Set task: Take the listing and print it in full, exactly as given.

Information shown:
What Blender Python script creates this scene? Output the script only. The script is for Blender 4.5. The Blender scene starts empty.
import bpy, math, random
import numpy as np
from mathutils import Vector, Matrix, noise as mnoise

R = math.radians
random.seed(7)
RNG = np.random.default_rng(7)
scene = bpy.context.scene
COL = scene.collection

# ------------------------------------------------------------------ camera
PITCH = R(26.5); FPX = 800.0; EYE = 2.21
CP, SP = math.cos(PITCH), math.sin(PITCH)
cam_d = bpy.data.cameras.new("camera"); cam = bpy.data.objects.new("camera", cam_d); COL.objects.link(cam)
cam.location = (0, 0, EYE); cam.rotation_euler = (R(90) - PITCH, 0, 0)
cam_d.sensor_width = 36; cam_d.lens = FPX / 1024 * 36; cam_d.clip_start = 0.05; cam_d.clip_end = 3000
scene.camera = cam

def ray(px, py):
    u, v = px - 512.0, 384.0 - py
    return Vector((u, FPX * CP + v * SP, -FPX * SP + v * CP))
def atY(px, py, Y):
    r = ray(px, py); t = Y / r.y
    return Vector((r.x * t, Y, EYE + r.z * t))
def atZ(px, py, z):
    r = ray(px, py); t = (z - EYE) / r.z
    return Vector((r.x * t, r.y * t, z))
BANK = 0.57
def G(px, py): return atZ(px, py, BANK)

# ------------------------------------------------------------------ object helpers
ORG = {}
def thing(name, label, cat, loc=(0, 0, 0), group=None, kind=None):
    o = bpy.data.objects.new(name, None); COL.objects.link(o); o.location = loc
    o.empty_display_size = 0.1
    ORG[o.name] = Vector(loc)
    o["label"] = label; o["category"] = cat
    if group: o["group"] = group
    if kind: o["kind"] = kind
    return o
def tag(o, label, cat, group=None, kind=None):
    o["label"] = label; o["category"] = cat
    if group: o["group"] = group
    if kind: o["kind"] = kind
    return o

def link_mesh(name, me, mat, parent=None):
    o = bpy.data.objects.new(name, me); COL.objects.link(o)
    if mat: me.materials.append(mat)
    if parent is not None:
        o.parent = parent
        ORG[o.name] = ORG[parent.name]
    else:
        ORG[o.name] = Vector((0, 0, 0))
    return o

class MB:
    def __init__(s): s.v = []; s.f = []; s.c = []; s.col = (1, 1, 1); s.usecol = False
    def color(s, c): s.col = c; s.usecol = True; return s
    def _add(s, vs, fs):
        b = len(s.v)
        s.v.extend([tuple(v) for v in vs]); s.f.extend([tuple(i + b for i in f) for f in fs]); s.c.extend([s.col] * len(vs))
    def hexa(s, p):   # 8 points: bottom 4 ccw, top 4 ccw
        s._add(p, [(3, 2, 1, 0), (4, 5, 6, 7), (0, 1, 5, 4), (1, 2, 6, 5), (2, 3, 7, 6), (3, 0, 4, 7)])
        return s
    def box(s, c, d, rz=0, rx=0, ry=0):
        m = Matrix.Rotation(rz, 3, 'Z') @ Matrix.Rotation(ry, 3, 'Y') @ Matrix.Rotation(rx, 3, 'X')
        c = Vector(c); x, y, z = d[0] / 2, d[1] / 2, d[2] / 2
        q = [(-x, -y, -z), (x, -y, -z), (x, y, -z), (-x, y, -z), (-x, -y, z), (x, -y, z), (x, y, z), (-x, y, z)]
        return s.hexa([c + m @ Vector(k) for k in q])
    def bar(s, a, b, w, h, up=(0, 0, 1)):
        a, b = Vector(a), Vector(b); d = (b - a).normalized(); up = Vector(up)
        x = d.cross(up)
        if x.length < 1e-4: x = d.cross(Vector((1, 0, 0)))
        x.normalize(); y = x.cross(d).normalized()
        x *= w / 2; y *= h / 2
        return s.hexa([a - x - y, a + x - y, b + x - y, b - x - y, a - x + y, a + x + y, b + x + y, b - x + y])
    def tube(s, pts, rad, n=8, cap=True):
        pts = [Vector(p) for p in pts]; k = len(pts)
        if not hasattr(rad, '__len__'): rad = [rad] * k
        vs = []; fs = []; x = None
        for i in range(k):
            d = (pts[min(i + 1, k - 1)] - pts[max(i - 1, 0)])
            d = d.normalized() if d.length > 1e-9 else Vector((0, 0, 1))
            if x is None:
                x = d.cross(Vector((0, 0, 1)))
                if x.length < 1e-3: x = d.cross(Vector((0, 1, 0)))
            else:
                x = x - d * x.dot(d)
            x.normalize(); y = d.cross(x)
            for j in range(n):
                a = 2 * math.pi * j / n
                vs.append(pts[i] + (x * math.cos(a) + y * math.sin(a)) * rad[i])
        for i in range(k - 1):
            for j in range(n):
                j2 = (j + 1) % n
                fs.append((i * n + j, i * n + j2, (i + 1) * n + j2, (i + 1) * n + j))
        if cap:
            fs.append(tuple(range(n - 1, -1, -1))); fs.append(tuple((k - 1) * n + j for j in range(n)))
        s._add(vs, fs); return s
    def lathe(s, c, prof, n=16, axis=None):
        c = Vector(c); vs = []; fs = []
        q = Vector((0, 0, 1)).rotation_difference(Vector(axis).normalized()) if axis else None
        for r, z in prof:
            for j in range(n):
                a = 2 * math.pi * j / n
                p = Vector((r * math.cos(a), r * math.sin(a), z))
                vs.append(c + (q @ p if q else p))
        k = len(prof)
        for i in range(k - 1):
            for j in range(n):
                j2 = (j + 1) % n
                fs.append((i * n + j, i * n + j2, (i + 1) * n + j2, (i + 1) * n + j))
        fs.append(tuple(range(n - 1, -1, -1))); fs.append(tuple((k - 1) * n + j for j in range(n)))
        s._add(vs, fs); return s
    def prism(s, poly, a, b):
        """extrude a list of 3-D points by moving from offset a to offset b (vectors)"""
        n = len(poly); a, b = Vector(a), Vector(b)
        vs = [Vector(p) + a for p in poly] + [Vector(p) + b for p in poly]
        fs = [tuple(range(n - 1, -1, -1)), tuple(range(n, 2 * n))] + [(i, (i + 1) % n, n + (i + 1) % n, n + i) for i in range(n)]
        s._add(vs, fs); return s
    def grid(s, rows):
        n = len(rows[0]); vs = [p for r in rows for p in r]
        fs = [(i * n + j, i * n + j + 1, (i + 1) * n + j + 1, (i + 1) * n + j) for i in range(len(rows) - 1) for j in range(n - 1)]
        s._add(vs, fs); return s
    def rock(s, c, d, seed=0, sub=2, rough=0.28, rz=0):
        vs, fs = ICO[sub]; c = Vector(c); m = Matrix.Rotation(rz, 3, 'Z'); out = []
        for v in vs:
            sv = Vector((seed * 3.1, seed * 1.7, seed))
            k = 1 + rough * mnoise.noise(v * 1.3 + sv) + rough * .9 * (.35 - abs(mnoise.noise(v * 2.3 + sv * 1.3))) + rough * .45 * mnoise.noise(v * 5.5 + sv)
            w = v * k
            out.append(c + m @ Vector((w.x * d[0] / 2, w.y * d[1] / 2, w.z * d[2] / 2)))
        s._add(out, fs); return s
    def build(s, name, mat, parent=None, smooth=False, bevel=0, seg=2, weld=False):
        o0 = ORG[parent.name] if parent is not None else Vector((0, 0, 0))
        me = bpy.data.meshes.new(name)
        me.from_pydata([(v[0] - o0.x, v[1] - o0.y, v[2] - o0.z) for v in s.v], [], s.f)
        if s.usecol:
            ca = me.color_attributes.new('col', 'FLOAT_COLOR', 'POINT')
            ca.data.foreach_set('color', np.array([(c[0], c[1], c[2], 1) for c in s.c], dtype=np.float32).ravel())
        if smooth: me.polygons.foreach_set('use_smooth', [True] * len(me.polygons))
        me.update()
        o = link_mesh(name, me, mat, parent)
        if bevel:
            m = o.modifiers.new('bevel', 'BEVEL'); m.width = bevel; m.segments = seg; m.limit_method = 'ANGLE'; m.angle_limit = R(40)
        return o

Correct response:
What Blender Python script creates this scene? Output the script only. The script is for Blender 4.5. The Blender scene starts empty.
import bpy, math, random
import numpy as np
from mathutils import Vector, Matrix, noise as mnoise

R = math.radians
random.seed(7)
RNG = np.random.default_rng(7)
scene = bpy.context.scene
COL = scene.collection

# ------------------------------------------------------------------ camera
PITCH = R(26.5); FPX = 800.0; EYE = 2.21
CP, SP = math.cos(PITCH), math.sin(PITCH)
cam_d = bpy.data.cameras.new("camera"); cam = bpy.data.objects.new("camera", cam_d); COL.objects.link(cam)
cam.location = (0, 0, EYE); cam.rotation_euler = (R(90) - PITCH, 0, 0)
cam_d.sensor_width = 36; cam_d.lens = FPX / 1024 * 36; cam_d.clip_start = 0.05; cam_d.clip_end = 3000
scene.camera = cam

def ray(px, py):
    u, v = px - 512.0, 384.0 - py
    return Vector((u, FPX * CP + v * SP, -FPX * SP + v * CP))
def atY(px, py, Y):
    r = ray(px, py); t = Y / r.y
    return Vector((r.x * t, Y, EYE + r.z * t))
def atZ(px, py, z):
    r = ray(px, py); t = (z - EYE) / r.z
    return Vector((r.x * t, r.y * t, z))
BANK = 0.57
def G(px, py): return atZ(px, py, BANK)

# ------------------------------------------------------------------ object helpers
ORG = {}
def thing(name, label, cat, loc=(0, 0, 0), group=None, kind=None):
    o = bpy.data.objects.new(name, None); COL.objects.link(o); o.location = loc
    o.empty_display_size = 0.1
    ORG[o.name] = Vector(loc)
    o["label"] = label; o["category"] = cat
    if group: o["group"] = group
    if kind: o["kind"] = kind
    return o
def tag(o, label, cat, group=None, kind=None):
    o["label"] = label; o["category"] = cat
    if group: o["group"] = group
    if kind: o["kind"] = kind
    return o

def link_mesh(name, me, mat, parent=None):
    o = bpy.data.objects.new(name, me); COL.objects.link(o)
    if mat: me.materials.append(mat)
    if parent is not None:
        o.parent = parent
        ORG[o.name] = ORG[parent.name]
    else:
        ORG[o.name] = Vector((0, 0, 0))
    return o

class MB:
    def __init__(s): s.v = []; s.f = []; s.c = []; s.col = (1, 1, 1); s.usecol = False
    def color(s, c): s.col = c; s.usecol = True; return s
    def _add(s, vs, fs):
        b = len(s.v)
        s.v.extend([tuple(v) for v in vs]); s.f.extend([tuple(i + b for i in f) for f in fs]); s.c.extend([s.col] * len(vs))
    def hexa(s, p):   # 8 points: bottom 4 ccw, top 4 ccw
        s._add(p, [(3, 2, 1, 0), (4, 5, 6, 7), (0, 1, 5, 4), (1, 2, 6, 5), (2, 3, 7, 6), (3, 0, 4, 7)])
        return s
    def box(s, c, d, rz=0, rx=0, ry=0):
        m = Matrix.Rotation(rz, 3, 'Z') @ Matrix.Rotation(ry, 3, 'Y') @ Matrix.Rotation(rx, 3, 'X')
        c = Vector(c); x, y, z = d[0] / 2, d[1] / 2, d[2] / 2
        q = [(-x, -y, -z), (x, -y, -z), (x, y, -z), (-x, y, -z), (-x, -y, z), (x, -y, z), (x, y, z), (-x, y, z)]
        return s.hexa([c + m @ Vector(k) for k in q])
    def bar(s, a, b, w, h, up=(0, 0, 1)):
        a, b = Vector(a), Vector(b); d = (b - a).normalized(); up = Vector(up)
        x = d.cross(up)
        if x.length < 1e-4: x = d.cross(Vector((1, 0, 0)))
        x.normalize(); y = x.cross(d).normalized()
        x *= w / 2; y *= h / 2
        return s.hexa([a - x - y, a + x - y, b + x - y, b - x - y, a - x + y, a + x + y, b + x + y, b - x + y])
    def tube(s, pts, rad, n=8, cap=True):
        pts = [Vector(p) for p in pts]; k = len(pts)
        if not hasattr(rad, '__len__'): rad = [rad] * k
        vs = []; fs = []; x = None
        for i in range(k):
            d = (pts[min(i + 1, k - 1)] - pts[max(i - 1, 0)])
            d = d.normalized() if d.length > 1e-9 else Vector((0, 0, 1))
            if x is None:
                x = d.cross(Vector((0, 0, 1)))
                if x.length < 1e-3: x = d.cross(Vector((0, 1, 0)))
            else:
                x = x - d * x.dot(d)
            x.normalize(); y = d.cross(x)
            for j in range(n):
                a = 2 * math.pi * j / n
                vs.append(pts[i] + (x * math.cos(a) + y * math.sin(a)) * rad[i])
        for i in range(k - 1):
            for j in range(n):
                j2 = (j + 1) % n
                fs.append((i * n + j, i * n + j2, (i + 1) * n + j2, (i + 1) * n + j))
        if cap:
            fs.append(tuple(range(n - 1, -1, -1))); fs.append(tuple((k - 1) * n + j for j in range(n)))
        s._add(vs, fs); return s
    def lathe(s, c, prof, n=16, axis=None):
        c = Vector(c); vs = []; fs = []
        q = Vector((0, 0, 1)).rotation_difference(Vector(axis).normalized()) if axis else None
        for r, z in prof:
            for j in range(n):
                a = 2 * math.pi * j / n
                p = Vector((r * math.cos(a), r * math.sin(a), z))
                vs.append(c + (q @ p if q else p))
        k = len(prof)
        for i in range(k - 1):
            for j in range(n):
                j2 = (j + 1) % n
                fs.append((i * n + j, i * n + j2, (i + 1) * n + j2, (i + 1) * n + j))
        fs.append(tuple(range(n - 1, -1, -1))); fs.append(tuple((k - 1) * n + j for j in range(n)))
        s._add(vs, fs); return s
    def prism(s, poly, a, b):
        """extrude a list of 3-D points by moving from offset a to offset b (vectors)"""
        n = len(poly); a, b = Vector(a), Vector(b)
        vs = [Vector(p) + a for p in poly] + [Vector(p) + b for p in poly]
        fs = [tuple(range(n - 1, -1, -1)), tuple(range(n, 2 * n))] + [(i, (i + 1) % n, n + (i + 1) % n, n + i) for i in range(n)]
        s._add(vs, fs); return s
    def grid(s, rows):
        n = len(rows[0]); vs = [p for r in rows for p in r]
        fs = [(i * n + j, i * n + j + 1, (i + 1) * n + j + 1, (i + 1) * n + j) for i in range(len(rows) - 1) for j in range(n - 1)]
        s._add(vs, fs); return s
    def rock(s, c, d, seed=0, sub=2, rough=0.28, rz=0):
        vs, fs = ICO[sub]; c = Vector(c); m = Matrix.Rotation(rz, 3, 'Z'); out = []
        for v in vs:
            sv = Vector((seed * 3.1, seed * 1.7, seed))
            k = 1 + rough * mnoise.noise(v * 1.3 + sv) + rough * .9 * (.35 - abs(mnoise.noise(v * 2.3 + sv * 1.3))) + rough * .45 * mnoise.noise(v * 5.5 + sv)
            w = v * k
            out.append(c + m @ Vector((w.x * d[0] / 2, w.y * d[1] / 2, w.z * d[2] / 2)))
        s._add(out, fs); return s
    def build(s, name, mat, parent=None, smooth=False, bevel=0, seg=2, weld=False):
        o0 = ORG[parent.name] if parent is not None else Vector((0, 0, 0))
        me = bpy.data.meshes.new(name)
        me.from_pydata([(v[0] - o0.x, v[1] - o0.y, v[2] - o0.z) for v in s.v], [], s.f)
        if s.usecol:
            ca = me.color_attributes.new('col', 'FLOAT_COLOR', 'POINT')
            ca.data.foreach_set('color', np.array([(c[0], c[1], c[2], 1) for c in s.c], dtype=np.float32).ravel())
        if smooth: me.polygons.foreach_set('use_smooth', [True] * len(me.polygons))
        me.update()
        o = link_mesh(name, me, mat, parent)
        if bevel:
            m = o.modifiers.new('bevel', 'BEVEL'); m.width = bevel; m.segments = seg; m.limit_method = 'ANGLE'; m.angle_limit = R(40)
        return o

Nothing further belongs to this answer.